My search for answers smothered them, and in their rejection, I spiraled deep into the depression of loss.

“People think they need closure. They think they need to feel it,” says Berns. “When they don’t have it, they think ‘What’s wrong with me?’ rather than doing the work of trying to heal.”

It took me years before I started asking the real questions: What did I learn from the relationship? How did I change? What did I receive of value? No one else could answer that but me, and doing so finally gave me relief.

“Think about what it’s gonna take to heal yourself,” Berns says. With some self-reflection, these are answerable questions, but soul-searching is rarely fun.

Still, it’s far more valuable than a fruitless quest for closure.

“Part of your identity is formed in relationships. It’s where you get to know who you are,” says Herman. “Just because the relationship ends doesn’t mean that piece of who you are that grew inside it is gone.” Our monogamist culture tends towards the cut and runs: Forgetting about other people you’ve been with the second they’ve moved on. That’s a ridiculous expectation, Herman says. “That’s not how we operate. Real closure is coming to accept the reality of what it was and what it meant to you.”

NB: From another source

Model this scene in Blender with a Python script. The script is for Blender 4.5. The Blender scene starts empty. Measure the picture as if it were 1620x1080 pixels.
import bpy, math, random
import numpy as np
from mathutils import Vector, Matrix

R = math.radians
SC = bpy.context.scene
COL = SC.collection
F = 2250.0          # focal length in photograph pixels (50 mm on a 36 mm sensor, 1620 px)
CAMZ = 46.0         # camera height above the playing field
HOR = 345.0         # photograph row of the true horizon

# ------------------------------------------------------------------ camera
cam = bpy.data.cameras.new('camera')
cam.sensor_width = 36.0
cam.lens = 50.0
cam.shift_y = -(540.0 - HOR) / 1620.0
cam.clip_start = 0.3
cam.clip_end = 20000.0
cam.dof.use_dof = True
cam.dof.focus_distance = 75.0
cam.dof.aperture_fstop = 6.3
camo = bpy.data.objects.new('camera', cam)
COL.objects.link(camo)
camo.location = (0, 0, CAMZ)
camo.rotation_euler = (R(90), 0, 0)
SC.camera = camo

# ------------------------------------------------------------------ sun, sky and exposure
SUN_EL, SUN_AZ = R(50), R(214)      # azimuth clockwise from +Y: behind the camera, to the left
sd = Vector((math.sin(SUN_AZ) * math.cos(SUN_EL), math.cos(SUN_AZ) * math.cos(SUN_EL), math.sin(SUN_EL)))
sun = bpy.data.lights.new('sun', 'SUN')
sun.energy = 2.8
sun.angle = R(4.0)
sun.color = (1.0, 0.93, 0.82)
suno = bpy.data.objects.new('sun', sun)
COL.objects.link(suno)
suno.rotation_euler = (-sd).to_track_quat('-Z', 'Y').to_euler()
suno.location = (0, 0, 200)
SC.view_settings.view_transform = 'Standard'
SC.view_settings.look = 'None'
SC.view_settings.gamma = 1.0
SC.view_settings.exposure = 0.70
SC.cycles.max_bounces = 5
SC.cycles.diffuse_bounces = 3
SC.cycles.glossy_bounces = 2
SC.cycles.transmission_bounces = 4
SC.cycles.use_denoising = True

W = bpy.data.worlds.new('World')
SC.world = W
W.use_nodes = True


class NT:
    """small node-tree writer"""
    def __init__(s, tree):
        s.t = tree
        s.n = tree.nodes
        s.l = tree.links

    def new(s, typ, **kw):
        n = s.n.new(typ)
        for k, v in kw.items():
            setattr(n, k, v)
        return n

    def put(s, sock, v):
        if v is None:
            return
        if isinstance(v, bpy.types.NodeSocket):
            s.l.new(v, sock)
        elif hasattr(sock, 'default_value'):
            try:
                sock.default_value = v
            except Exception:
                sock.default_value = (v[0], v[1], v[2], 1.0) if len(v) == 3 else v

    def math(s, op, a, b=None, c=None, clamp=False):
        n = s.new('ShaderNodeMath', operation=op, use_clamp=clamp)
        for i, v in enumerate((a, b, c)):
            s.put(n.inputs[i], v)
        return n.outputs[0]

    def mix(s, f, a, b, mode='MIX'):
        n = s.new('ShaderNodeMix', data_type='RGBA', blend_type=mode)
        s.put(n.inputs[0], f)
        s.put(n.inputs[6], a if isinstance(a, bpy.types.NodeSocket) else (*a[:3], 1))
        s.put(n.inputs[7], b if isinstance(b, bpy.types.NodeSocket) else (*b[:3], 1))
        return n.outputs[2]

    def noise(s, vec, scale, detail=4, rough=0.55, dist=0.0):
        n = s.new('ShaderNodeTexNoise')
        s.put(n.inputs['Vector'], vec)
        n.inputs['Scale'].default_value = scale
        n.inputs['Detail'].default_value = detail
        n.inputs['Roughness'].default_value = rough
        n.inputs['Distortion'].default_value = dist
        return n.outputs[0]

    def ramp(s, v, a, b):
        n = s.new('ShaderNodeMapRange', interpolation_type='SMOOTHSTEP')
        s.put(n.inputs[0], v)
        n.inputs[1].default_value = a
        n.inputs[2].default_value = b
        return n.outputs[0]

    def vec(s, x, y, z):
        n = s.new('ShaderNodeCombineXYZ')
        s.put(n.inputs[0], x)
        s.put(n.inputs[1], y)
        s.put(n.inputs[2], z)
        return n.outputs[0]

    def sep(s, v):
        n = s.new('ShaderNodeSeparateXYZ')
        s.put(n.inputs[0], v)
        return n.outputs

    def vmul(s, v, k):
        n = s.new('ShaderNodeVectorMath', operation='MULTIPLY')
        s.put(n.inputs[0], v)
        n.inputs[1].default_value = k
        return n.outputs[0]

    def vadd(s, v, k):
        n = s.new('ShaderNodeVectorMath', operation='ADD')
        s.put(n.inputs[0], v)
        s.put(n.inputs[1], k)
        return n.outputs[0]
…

What does closure mean to you? To me, it meant getting on with it, even if it took a while to figure that out. Learning to live with the unanswered, to treasure what I gained in the relationship, and to mourn the things I lost. Maybe next time you’re looking for closure, start looking for acceptance instead.

“Closure sounds so appealing, but you can learn to live with ambiguity. A lot of people do it,” Berns says. “Understand that this is a part of who you are, and learn to carry that with you. Learn to forgive, say goodbye and move on.”